Ampel will Gesetz zur Migrationswende im Januar in den Bundestag bringen
Deutliche Verschärfungen in der Asylpolitik wird es allerdings auch in Deutschland geben. So hat sich die Ampelkoalition am Mittwoch auf Verfahrensvereinfachungen bei der Abschiebung geeinigt. Diese hatte Bundeskanzler Olaf Scholz bereits vor Wochen nach einer Konferenz mit den Ministerpräsidenten angekündigt. Details mussten allerdings noch abgestimmt werden.
Nun soll der Weg frei sein für eine Verlängerung des Ausreisegewahrsams von zehn auf künftig 28 Tage. Zudem sollen Behördenvertreter in Gemeinschaftsunterkünften auch andere Räume als das Zimmer des Abzuschiebenden betreten dürfen.
Neben einem Gesetzentwurf zur „Verbesserung der Rückführungen“ einigte sich das Kabinett auch auf eine Reform der Einbürgerung. Dabei werde es beim Erfordernis der Bestreitung des eigenen Lebensunterhalts ohne staatliche Hilfe als Voraussetzung bleiben. Eine Härtefallklausel soll es nur für Ausnahmefälle geben.
Im Gegenzug sollen Doppelstaatsbürgerschaften grundsätzlich akzeptiert werden und die Einbürgerung kann statt nach acht künftig bereits nach fünf Jahren erfolgen. Im Fall besonderer Leistungen für das Gemeinwesen würden Staatsbürgerschaften auch nach bereits drei Jahren möglich. Beide Gesetze sollen im Januar im Bundestag beschlossen werden.

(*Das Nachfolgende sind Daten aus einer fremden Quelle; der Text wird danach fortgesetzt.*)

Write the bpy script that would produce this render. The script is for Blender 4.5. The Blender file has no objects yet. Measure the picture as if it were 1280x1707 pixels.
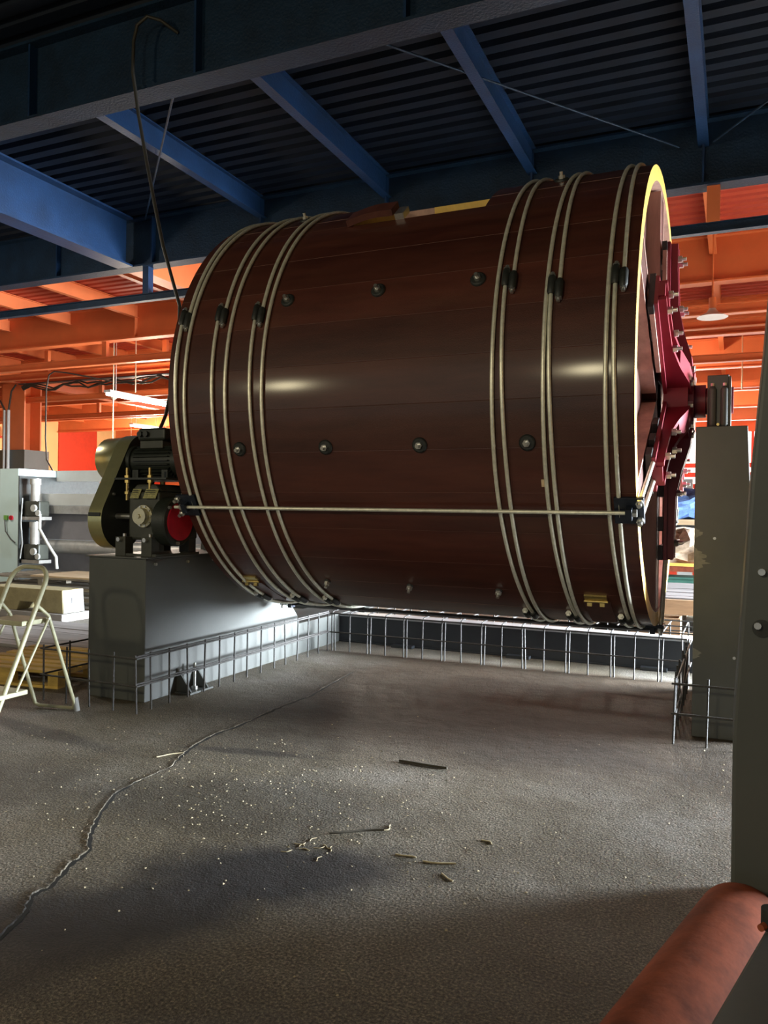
import bpy, math, random
from mathutils import Vector, Matrix
random.seed(7)
PI = math.pi
R = math.radians
scn = bpy.context.scene
C = scn.collection

# ------------------------------------------------------------------ camera
cam_d = bpy.data.cameras.new('camera')
cam = bpy.data.objects.new('camera', cam_d)
C.objects.link(cam)
yaw, pitch, roll = 0.41990, -0.00258, 0.01365
fwd = Vector((-math.sin(yaw) * math.cos(pitch), math.cos(yaw) * math.cos(pitch), math.sin(pitch)))
rt = Vector((math.cos(yaw), math.sin(yaw), 0))
upv = rt.cross(fwd)
cr, sr = math.cos(roll), math.sin(roll)
rt2 = cr * rt + sr * upv
up2 = -sr * rt + cr * upv
m = Matrix((rt2, up2, -fwd)).transposed().to_4x4()
m.translation = Vector((0, 0, 1.5))
cam.matrix_world = m
cam_d.sensor_fit = 'HORIZONTAL'
cam_d.sensor_width = 36
cam_d.lens = 1315.0 / 1280 * 36
cam_d.clip_end = 200
scn.camera = cam

# ------------------------------------------------------------------ world and exposure
w = bpy.data.worlds.new('world')
scn.world = w
w.use_nodes = True
w.node_tree.nodes['Background'].inputs[0].default_value = (0.85, 0.93, 1.0, 1)
w.node_tree.nodes['Background'].inputs[1].default_value = 0.33
scn.view_settings.view_transform = 'Standard'
scn.view_settings.look = 'None'
scn.view_settings.gamma = 1
scn.view_settings.use_curve_mapping = False
scn.view_settings.exposure = 0.0


def area(name, loc, direction, sx, sy, power, col):
    d = bpy.data.lights.new(name, 'AREA')
    d.shape = 'RECTANGLE'
    d.size, d.size_y, d.energy, d.color = sx, sy, power, col
    o = bpy.data.objects.new(name, d)
    o.location = loc
    o.rotation_euler = Vector(direction).to_track_quat('-Z', 'Y').to_euler()
    C.objects.link(o)
    return o


def lamp(name, loc, power, col, r=0.08):
    d = bpy.data.lights.new(name, 'POINT')
    d.energy, d.color, d.shadow_soft_size = power, col, r
    o = bpy.data.objects.new(name, d)
    o.location = loc
    C.objects.link(o)
    return o


# daylight through the wide loading door of the right-hand wall and of the far wall
area('doorway_daylight', (7.4, 11.5, 1.35), (-1, -0.17, -0.25), 8.0, 2.4, 6800, (0.82, 0.92, 1.0)).data.spread = R(66)
area('window_daylight', (-2.5, 40.6, 3.6), (0, -1, 0), 18.0, 3.6, 2500, (1.0, 0.96, 0.9))
# hall lamps hanging behind the camera, reflected in the varnished drum
for lx, ly, lz in ((-8.2, -4.0, 3.95), (-2.25, -4.0, 3.8)):
    lamp('hall_lamp_light', (lx, ly, lz), 470, (1.0, 0.87, 0.55), 0.32)

# ------------------------------------------------------------------ materials


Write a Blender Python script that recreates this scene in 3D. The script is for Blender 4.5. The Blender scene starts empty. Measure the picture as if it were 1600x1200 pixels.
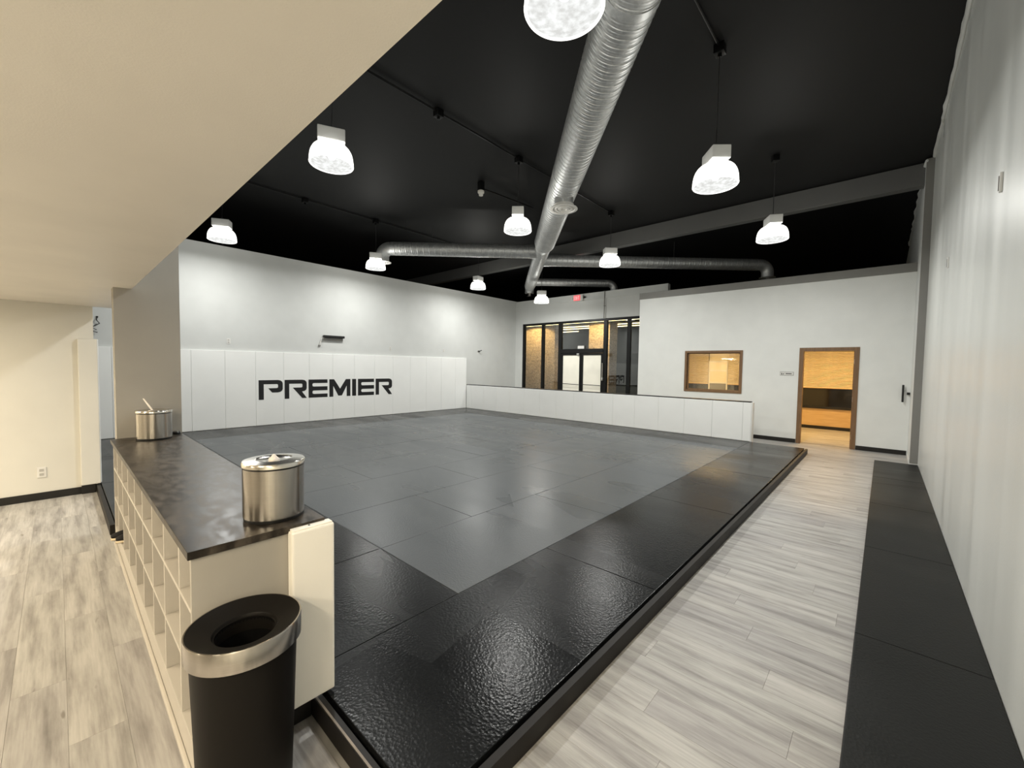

Faeser will an Grenzkontrollen festhalten – Kommunalpolitiker rechnen nicht mit Kurzfristeffekt
Auf die zusätzlichen Grenzkontrollen, die Deutschland vor einigen Wochen auch an den Grenzen zu Polen und Tschechien eingeführt hatte, wird sich vorerst nichts ändern. Das machte Bundesinnenministerin Nancy Faeser in einer ersten Stellungnahme zum EU-Kompromiss deutlich.
Gegenüber dem „RedaktionsNetzwerk Deutschland“ (RND) erklärte die Ministerin, in der Frage der Grenzkontrollen „pragmatisch“ vorgehen zu wollen. Sie strebe ein Ende des „tiefen Eingriffs in die Freiheit des Schengen-Raums“ an. Eine Lockerung oder Aufhebung werde es jedoch erst geben, wenn die Flüchtlingszahlen tatsächlich sinken:
„Solange die Zahlen so hoch sind, kann ich das nicht verantworten. Deshalb arbeiten wir so hart daran, dass die EU-Außengrenzen endlich wirksam geschützt werden.“
Die Deutsche Polizeigewerkschaft forderte unterdessen, die stationären Grenzkontrollen an den deutschen Grenzen „mindestens noch zehn Jahre lang“ fortzuführen. Sonst, so erklärte deren Vorsitzender Rainer Wendt am Donnerstag in Berlin, „bricht das bisherige Chaos wieder los“.
Gegenüber der „Westfalenpost“ zeigte sich auch der Vizevorsitzende des Städtetages NRW, Bochums Oberbürgermeister Thomas Eiskirch, skeptisch. Ihm zufolge wäre es „ein Trugschluss zu glauben, dass die Asylreform kurzfristig die Situation in den NRW-Städten verändert“.